İktidarın, zaten kadrolarına aldığı zevatın kişiliklerinden de belli olan rejimle kavgası iyice su yüzüne çıktı. A.K. Partisi hakkında yazılan iddianameye gösterilen ilk şiddetli tepki, ardından “Ergenokon Örgütlenmesi”ne dahil olduğu iddiası ile yaşına, titrine bakılmaksızın, gece yarısı yaka paça yapılan gözaltı ve hapislere yükselen karşı tepkiye mukabil, “nasılmış, kendi kuyruklarına basılınca kopardıkları yaygraya bakın!” tukakası, kandil gecesi içki içiliyor gerekçesi ile Üniversitede yapılan partinin basılması çok endişe verici bir görünüm. Biz, konuyu bu aşamada yargısal denetimin sonuçlarına bırakmakla yetineceğiz.

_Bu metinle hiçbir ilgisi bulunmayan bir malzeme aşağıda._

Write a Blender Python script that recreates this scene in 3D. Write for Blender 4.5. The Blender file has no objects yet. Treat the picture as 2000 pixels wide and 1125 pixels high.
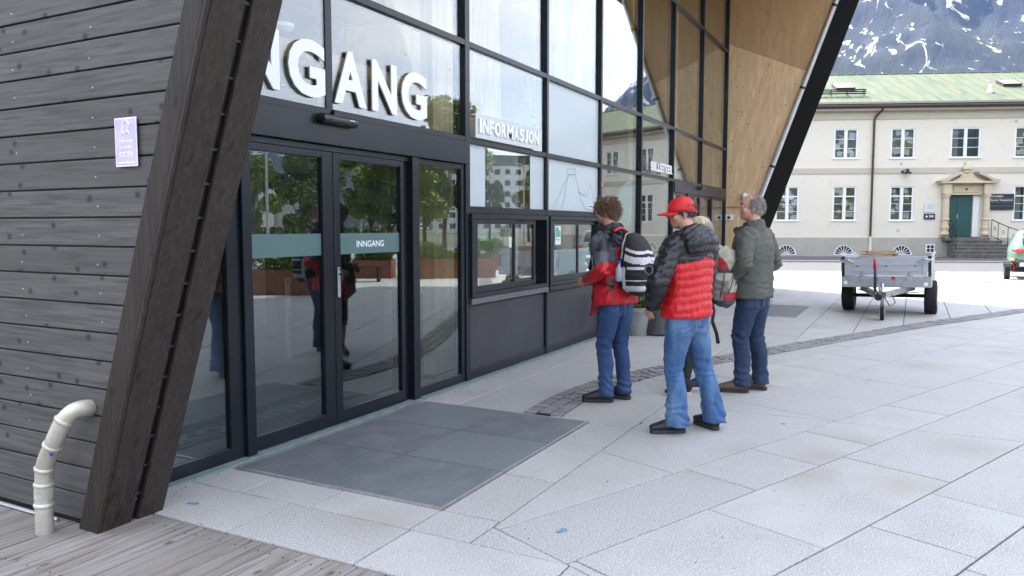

Ancak, ülkenin toplumsal bir histeria’ya sürüklendiği muhakkak. Artık yüreklerimiz tetikde; A.Ü. Tıp Fakültesi Dekan Yardımcısı Prof. Dr. Olcay Tiryaki Aydıntuğ Hanımefendinin, evinde vahşice katlini de duyunca yerimizden hopladık. Politik bir tahrikin olmamasını dileriz.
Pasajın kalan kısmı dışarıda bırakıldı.